Si l’argument de la paralysie politique est avancé, le contexte budgétaire ne peut être ignoré. L’échec répété à faire adopter un budget tenable dans un cadre juridique de plus en plus contraint reflète l’impuissance des élus locaux face à une équation financière insoluble. Le précédent de la Charente préfigure ce qui pourrait advenir dans d’autres départements.
Face à cette crise systémique, les mesures prises par le gouvernement restent partielles et temporaires. Le doublement du fonds de sauvegarde des départements — porté à 600 millions d’euros — ne permet de couvrir qu’une fraction des besoins estimés entre 1,5 et 2 milliards d’euros. L’objectif assumé est d’éviter des défauts de paiement, non de rétablir un équilibre durable.
La promesse d’une part de CSG pour les départements, évoquée par le Premier ministre Sébastien Lecornu, reste floue et sans calendrier. Elle reconnaît toutefois implicitement l’impasse actuelle : si les départements assument les solidarités, ils doivent bénéficier d’une fiscalité correspondante. Encore faut-il que cette redistribution soit actée, pérenne, et indexée sur des variables maîtrisables.

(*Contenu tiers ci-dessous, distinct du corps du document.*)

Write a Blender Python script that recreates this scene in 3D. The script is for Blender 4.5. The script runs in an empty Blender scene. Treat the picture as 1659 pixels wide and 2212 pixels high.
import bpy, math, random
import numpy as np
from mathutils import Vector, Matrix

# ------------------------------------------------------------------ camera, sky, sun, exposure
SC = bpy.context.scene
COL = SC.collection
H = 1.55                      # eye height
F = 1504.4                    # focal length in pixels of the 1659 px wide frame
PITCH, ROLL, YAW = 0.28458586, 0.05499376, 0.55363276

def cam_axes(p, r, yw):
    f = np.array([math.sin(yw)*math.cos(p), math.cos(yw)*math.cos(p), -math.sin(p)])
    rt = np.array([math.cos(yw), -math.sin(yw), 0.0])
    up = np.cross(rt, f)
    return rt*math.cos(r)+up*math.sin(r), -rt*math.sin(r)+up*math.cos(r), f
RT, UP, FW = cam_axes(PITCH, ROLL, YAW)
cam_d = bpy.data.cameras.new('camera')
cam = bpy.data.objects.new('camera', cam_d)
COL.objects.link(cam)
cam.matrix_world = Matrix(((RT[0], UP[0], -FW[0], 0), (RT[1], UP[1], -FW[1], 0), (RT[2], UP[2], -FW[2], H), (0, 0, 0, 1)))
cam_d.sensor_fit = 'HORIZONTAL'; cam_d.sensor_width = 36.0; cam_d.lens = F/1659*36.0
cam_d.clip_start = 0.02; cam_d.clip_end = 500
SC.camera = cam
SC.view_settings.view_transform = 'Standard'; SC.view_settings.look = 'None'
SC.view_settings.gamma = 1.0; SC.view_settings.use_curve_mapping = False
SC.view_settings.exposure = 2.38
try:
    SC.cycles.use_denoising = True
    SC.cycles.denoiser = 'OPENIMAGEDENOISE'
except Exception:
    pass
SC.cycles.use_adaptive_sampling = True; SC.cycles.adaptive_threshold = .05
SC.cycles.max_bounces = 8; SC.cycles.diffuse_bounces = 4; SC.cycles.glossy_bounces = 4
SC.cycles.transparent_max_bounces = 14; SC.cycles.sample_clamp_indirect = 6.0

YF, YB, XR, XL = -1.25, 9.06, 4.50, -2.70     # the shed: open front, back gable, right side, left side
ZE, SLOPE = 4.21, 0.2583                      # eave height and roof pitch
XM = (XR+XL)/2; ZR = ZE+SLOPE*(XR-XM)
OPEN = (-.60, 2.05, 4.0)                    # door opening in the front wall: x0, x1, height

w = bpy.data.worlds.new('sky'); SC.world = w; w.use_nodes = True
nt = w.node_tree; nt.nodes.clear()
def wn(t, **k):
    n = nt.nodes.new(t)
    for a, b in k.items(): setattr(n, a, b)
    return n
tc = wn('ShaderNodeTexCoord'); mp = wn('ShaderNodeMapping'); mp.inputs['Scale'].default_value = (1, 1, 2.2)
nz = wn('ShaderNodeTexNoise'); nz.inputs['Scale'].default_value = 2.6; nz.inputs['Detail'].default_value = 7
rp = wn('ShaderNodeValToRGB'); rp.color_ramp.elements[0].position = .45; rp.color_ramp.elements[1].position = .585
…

Le projet d’allocation sociale unique (fusion RSA, APA, PCH) annoncé pour décembre 2025 promet une simplification administrative, mais laisse entière la question du financement. Quant à l’hypothèse d’un transfert de routes nationales aux départements, elle suscite l’incompréhension : comment confier plus à des collectivités qui peinent déjà à entretenir leurs routes existantes ?
Une architecture territoriale fragilisée à la racine
Le mal est structurel. Depuis les lois de décentralisation, l’État a délégué des compétences sans transférer durablement les ressources associées. Le financement des politiques sociales repose en grande partie sur des collectivités dont les recettes dépendent de cycles économiques échappant à leur contrôle. À la moindre turbulence — comme l’a montré la remontée des taux d’intérêt — le système vacille.
Cette instabilité chronique interdit toute planification sérieuse à moyen terme. Elle expose les territoires à une dégradation progressive des services publics : retards dans les versements sociaux, abandons d’investissements structurants, fermetures d’équipements de proximité. L’effondrement n’est pas brutal, mais diffus, insidieux, cumulatif.
Une réforme profonde devenue inévitable
La question n’est plus de savoir si le modèle actuel peut durer, mais combien de temps encore il peut tenir sans réforme. Si aucune refondation n’intervient d’ici 2026-2027, plusieurs dizaines de départements pourraient basculer en crise ouverte. L’effet domino créerait un choc institutionnel majeur.
Le dilemme posé aux pouvoirs publics est désormais explicite : refinancer structurellement les départements en leur attribuant des ressources dynamiques et garanties, ou reconfigurer totalement la répartition des compétences entre collectivités et État. Le statu quo, quant à lui, n’est plus viable.